**Task objective**
Give every line of the material again, exactly as written.
══════════
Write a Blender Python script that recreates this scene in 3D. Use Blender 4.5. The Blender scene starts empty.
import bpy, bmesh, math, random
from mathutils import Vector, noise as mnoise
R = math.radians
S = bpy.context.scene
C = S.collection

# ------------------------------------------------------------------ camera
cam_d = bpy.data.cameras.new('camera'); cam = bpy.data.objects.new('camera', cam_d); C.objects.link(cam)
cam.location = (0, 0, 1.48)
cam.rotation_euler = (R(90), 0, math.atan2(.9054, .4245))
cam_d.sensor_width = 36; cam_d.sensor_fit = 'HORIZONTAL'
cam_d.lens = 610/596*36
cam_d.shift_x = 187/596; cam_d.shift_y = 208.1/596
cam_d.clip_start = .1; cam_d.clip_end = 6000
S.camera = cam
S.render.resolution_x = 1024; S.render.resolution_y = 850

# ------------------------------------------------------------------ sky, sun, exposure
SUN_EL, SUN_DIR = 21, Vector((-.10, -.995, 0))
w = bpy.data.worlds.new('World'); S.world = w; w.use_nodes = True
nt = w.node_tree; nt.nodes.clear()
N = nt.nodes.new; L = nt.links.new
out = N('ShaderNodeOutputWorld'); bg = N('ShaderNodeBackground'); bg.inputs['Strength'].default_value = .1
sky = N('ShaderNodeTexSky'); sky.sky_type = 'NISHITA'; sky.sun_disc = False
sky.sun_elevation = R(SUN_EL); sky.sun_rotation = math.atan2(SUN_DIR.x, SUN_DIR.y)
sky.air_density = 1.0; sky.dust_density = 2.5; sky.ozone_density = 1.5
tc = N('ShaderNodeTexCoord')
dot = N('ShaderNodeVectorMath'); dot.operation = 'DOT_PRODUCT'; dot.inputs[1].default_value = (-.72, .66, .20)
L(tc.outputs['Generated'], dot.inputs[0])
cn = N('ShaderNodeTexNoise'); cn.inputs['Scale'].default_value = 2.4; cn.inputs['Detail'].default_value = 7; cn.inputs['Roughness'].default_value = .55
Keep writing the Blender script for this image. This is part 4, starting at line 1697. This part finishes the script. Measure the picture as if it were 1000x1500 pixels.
══════════
**Result for this task**
Write a Blender Python script that recreates this scene in 3D. Use Blender 4.5. The Blender scene starts empty.
import bpy, bmesh, math, random
from mathutils import Vector, noise as mnoise
R = math.radians
S = bpy.context.scene
C = S.collection

# ------------------------------------------------------------------ camera
cam_d = bpy.data.cameras.new('camera'); cam = bpy.data.objects.new('camera', cam_d); C.objects.link(cam)
cam.location = (0, 0, 1.48)
cam.rotation_euler = (R(90), 0, math.atan2(.9054, .4245))
cam_d.sensor_width = 36; cam_d.sensor_fit = 'HORIZONTAL'
cam_d.lens = 610/596*36
cam_d.shift_x = 187/596; cam_d.shift_y = 208.1/596
cam_d.clip_start = .1; cam_d.clip_end = 6000
S.camera = cam
S.render.resolution_x = 1024; S.render.resolution_y = 850

# ------------------------------------------------------------------ sky, sun, exposure
SUN_EL, SUN_DIR = 21, Vector((-.10, -.995, 0))
w = bpy.data.worlds.new('World'); S.world = w; w.use_nodes = True
nt = w.node_tree; nt.nodes.clear()
N = nt.nodes.new; L = nt.links.new
out = N('ShaderNodeOutputWorld'); bg = N('ShaderNodeBackground'); bg.inputs['Strength'].default_value = .1
sky = N('ShaderNodeTexSky'); sky.sky_type = 'NISHITA'; sky.sun_disc = False
sky.sun_elevation = R(SUN_EL); sky.sun_rotation = math.atan2(SUN_DIR.x, SUN_DIR.y)
sky.air_density = 1.0; sky.dust_density = 2.5; sky.ozone_density = 1.5
tc = N('ShaderNodeTexCoord')
dot = N('ShaderNodeVectorMath'); dot.operation = 'DOT_PRODUCT'; dot.inputs[1].default_value = (-.72, .66, .20)
L(tc.outputs['Generated'], dot.inputs[0])
cn = N('ShaderNodeTexNoise'); cn.inputs['Scale'].default_value = 2.4; cn.inputs['Detail'].default_value = 7; cn.inputs['Roughness'].default_value = .55
Keep writing the Blender script for this image. This is part 4, starting at line 1697. This part finishes the script. Measure the picture as if it were 1000x1500 pixels.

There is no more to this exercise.